1997 Caldera Frame Serial Numbers:
Hand made in USA by Altitude Cycle Technologies.
Featured in the 1997 catalogue, but some say never sold to the public, although I think this is a bit of poetic licence. Kona says approximately 50 were built in (Poopsy) Blue and 50 in (Molotov) Red.
Made from Heat Treated "Altitude" Cromoly steel tubeset. Left over Tange from Mountain Goat perhaps?
The weight was quoted at 4.0lbs, the same as the Explosif, and the frame listed at £549.95, £50 more. The Caldera was however part the Kona Custom Frame Program, and a full £250 less than the Hot and the Ku. Kona were apparently responding to the public’s desire for an affordable Custom Frame.
• mrdryskull:
H0 9607032, Different blue, 19"
• VanIsle
: CA 960901#, Unknown Blue 19"
• Bigttown:
CA 9609012, Poopsy Blue 16”
• elmadu:
CA9609021, Molotov Red 16” 1,999gr
• al-onestare:
CA 9609046 , Poopsy Blue, 20"
• knickering:
CA 9609144, Molotov Red, 18"
• konaman1:
K0 9610031, Poopsy Blue, 18" – Formerly H1v9a8c8
• E-Bay listing Molotov Red 16” – no confirmed serial number (not CA9609021)
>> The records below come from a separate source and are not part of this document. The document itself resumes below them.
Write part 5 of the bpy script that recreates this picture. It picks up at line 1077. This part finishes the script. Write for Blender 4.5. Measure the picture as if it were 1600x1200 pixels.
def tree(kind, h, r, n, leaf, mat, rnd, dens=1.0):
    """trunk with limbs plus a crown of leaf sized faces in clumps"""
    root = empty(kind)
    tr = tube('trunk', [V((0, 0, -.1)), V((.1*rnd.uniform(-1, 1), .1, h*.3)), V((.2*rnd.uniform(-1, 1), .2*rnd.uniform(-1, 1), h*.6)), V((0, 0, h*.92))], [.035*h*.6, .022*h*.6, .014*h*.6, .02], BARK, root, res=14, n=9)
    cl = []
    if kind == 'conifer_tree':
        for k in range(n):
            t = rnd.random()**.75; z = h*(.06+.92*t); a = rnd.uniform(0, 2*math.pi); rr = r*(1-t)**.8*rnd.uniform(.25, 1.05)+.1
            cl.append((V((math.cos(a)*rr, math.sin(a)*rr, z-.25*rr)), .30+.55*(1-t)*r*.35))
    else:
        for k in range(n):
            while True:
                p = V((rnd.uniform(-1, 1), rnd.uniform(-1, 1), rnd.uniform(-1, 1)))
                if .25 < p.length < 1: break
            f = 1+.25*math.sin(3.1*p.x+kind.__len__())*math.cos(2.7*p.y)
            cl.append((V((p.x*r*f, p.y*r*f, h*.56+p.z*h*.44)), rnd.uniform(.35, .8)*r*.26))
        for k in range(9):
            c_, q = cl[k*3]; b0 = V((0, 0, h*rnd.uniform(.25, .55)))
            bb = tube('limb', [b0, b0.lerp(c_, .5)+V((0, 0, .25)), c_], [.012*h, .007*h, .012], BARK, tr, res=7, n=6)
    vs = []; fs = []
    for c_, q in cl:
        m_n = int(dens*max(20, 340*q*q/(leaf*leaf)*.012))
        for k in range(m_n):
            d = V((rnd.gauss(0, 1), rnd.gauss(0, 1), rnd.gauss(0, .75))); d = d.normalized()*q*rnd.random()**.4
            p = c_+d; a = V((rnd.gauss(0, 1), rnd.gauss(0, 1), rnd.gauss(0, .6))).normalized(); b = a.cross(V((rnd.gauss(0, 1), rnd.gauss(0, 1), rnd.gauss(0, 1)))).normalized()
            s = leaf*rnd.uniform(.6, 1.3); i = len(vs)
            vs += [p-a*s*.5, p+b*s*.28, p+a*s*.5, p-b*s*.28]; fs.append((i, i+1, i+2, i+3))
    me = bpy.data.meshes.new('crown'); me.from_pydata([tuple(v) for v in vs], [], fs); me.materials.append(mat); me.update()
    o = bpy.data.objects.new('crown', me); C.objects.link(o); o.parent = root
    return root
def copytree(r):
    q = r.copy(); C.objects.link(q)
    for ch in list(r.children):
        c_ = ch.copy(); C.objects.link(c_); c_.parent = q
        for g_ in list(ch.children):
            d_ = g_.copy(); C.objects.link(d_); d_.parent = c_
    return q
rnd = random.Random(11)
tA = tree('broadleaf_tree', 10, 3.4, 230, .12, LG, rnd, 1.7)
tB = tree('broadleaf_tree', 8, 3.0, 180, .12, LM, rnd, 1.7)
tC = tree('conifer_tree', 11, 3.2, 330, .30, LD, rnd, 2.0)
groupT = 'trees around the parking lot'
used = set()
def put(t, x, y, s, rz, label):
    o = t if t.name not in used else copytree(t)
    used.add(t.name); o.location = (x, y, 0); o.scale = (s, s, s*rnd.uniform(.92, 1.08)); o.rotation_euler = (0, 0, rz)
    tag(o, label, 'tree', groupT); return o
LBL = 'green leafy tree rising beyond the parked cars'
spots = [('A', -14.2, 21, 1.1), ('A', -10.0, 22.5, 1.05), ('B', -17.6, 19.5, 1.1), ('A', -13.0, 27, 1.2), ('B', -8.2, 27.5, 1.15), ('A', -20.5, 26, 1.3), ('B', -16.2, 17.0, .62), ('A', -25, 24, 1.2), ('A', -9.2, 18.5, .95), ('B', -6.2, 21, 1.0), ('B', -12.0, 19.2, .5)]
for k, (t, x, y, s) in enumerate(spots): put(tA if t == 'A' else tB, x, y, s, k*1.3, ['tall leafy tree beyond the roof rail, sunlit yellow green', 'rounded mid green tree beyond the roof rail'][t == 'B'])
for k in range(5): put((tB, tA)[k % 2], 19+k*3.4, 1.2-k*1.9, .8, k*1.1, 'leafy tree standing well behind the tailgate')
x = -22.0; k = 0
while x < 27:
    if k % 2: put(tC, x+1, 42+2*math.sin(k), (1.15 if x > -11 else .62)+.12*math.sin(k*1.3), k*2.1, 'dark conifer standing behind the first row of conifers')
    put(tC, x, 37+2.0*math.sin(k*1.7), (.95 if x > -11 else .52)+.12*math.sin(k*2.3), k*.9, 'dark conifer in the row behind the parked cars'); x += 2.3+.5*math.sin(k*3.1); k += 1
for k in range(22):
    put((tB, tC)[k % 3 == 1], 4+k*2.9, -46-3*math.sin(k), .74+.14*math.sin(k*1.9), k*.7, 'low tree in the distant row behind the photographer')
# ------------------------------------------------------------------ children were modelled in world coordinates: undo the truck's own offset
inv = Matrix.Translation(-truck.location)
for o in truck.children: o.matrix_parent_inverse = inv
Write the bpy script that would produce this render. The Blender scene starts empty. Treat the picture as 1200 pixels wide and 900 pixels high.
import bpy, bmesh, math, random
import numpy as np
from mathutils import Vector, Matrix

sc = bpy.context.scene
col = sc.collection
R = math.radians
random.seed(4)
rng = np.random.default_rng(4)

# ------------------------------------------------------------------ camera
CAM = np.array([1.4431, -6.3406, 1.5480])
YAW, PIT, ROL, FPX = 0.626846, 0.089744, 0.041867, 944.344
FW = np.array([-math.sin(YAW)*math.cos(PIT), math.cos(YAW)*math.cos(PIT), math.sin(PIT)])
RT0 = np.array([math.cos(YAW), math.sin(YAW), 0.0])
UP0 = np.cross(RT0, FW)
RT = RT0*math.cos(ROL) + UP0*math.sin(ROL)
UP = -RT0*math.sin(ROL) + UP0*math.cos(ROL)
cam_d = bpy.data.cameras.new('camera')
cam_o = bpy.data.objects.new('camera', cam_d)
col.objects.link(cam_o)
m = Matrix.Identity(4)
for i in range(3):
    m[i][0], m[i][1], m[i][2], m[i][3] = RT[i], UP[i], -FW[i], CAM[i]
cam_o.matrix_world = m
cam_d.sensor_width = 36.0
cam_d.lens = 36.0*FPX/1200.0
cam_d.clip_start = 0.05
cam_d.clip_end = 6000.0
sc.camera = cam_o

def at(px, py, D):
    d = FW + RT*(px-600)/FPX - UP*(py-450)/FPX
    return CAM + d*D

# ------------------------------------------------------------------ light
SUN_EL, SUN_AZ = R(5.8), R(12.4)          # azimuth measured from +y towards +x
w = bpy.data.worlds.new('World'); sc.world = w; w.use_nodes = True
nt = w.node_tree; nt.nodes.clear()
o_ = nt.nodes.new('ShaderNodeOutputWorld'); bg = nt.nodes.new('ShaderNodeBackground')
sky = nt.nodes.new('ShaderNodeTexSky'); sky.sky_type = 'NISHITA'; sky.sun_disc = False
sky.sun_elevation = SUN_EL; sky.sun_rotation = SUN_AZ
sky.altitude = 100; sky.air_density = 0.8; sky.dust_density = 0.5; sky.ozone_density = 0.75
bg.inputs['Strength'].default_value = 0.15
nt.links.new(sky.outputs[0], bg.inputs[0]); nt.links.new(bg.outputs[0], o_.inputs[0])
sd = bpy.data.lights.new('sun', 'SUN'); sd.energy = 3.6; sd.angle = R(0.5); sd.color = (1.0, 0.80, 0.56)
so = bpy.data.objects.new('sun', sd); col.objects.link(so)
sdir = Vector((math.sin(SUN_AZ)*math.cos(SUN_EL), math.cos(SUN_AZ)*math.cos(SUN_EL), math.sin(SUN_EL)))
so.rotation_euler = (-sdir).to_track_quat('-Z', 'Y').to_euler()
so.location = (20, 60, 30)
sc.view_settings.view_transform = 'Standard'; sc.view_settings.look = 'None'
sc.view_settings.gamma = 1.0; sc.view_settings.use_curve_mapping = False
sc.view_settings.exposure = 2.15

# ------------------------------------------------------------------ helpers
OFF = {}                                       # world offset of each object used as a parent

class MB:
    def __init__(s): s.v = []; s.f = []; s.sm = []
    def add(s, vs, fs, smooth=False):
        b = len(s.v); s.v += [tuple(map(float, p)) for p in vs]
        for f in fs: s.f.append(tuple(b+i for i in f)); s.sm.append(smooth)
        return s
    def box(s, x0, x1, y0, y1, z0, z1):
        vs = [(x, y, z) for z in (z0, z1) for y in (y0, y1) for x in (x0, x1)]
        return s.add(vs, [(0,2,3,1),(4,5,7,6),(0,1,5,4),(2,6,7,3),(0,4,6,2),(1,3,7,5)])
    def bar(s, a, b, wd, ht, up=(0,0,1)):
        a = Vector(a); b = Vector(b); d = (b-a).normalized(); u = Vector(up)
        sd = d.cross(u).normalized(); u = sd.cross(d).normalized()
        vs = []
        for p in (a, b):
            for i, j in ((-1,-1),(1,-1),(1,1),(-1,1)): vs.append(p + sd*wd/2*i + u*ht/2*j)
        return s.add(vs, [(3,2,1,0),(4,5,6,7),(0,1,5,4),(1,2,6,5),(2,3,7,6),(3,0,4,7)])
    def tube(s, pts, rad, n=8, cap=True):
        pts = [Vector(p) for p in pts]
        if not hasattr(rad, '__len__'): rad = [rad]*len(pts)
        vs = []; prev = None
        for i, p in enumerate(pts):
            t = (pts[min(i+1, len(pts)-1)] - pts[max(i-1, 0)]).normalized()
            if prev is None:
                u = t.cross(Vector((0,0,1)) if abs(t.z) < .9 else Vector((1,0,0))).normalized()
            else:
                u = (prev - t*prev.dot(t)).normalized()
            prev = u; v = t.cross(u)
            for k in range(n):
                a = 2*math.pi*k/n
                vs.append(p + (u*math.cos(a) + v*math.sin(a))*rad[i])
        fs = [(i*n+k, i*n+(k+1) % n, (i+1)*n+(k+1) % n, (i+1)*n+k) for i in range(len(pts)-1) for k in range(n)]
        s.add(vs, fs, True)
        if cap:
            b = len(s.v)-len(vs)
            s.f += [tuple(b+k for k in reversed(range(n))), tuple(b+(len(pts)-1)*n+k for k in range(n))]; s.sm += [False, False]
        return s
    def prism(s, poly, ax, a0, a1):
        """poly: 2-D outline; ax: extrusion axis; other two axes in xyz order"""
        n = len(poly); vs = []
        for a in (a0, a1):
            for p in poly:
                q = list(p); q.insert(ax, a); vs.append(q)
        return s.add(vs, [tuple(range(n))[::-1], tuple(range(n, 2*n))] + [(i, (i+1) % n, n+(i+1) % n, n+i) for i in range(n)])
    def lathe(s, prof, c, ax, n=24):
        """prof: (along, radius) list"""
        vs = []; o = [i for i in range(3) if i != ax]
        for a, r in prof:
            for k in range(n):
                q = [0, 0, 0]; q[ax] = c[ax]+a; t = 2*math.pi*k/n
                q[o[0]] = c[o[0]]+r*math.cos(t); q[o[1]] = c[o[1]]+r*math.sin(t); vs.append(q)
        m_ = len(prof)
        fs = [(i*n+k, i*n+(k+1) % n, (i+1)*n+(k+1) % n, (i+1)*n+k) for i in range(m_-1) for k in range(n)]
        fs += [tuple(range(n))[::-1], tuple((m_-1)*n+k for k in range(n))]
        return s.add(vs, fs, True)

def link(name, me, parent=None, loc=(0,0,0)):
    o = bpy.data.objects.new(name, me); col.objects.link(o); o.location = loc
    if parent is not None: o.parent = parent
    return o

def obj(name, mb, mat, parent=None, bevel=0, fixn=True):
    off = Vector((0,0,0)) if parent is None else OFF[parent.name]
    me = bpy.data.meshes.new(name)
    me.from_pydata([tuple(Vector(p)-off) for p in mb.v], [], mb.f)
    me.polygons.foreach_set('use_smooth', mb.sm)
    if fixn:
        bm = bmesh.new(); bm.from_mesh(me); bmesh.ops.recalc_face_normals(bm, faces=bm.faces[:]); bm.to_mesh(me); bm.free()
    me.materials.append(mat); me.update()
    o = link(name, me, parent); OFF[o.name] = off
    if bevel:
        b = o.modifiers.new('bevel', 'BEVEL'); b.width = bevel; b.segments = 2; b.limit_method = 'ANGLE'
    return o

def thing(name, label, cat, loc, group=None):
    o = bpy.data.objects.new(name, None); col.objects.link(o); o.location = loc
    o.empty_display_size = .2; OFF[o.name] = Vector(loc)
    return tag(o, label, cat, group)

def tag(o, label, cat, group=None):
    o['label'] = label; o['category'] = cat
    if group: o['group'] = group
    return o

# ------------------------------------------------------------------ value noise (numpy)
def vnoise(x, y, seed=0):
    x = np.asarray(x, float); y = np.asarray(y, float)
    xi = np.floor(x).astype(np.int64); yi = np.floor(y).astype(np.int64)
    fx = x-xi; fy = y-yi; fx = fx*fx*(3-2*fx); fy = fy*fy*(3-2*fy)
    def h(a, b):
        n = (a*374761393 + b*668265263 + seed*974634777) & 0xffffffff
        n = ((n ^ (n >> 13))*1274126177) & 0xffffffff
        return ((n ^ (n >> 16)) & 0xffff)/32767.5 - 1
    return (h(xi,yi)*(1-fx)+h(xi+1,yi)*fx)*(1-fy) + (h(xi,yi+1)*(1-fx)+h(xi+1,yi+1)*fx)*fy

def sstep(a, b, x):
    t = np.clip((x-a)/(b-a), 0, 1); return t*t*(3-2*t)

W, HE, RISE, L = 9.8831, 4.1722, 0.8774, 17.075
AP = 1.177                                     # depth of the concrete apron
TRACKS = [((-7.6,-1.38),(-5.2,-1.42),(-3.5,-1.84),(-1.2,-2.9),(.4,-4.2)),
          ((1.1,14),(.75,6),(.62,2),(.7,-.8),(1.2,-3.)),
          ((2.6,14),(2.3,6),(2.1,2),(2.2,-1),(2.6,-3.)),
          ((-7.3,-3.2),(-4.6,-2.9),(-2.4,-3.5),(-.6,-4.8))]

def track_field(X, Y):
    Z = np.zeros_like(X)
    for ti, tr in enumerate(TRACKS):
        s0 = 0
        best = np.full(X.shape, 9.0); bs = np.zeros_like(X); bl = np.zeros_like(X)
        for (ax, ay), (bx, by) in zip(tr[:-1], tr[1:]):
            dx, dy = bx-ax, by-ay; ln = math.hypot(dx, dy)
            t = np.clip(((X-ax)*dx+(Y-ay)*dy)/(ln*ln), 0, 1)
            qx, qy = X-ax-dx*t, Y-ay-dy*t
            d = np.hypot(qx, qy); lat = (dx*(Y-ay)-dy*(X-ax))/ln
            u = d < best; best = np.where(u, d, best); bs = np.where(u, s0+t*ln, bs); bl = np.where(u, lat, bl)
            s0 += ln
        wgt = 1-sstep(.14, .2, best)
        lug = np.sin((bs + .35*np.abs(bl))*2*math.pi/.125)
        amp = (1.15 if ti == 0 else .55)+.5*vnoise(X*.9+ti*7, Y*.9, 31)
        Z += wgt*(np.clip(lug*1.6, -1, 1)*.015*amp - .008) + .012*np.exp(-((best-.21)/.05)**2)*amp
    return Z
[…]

I believe this is from Dan Capek at Kona:
Quote,
"I was running our custom program in Canada at the time so pretty plugged into the facts.
I'm about 6 computers/OS past those days though so some of this I need to pull from memory. In Canada we had 50 red and 50 blue frames and 100 kits for them. You could get a frame, a frame and fork, or a frame fork and kit. The US would have had a similar number. All the custom frames were routed through the US warehouse to Canada and Europe but I can't say how many they got; it could have been the same number or none at all."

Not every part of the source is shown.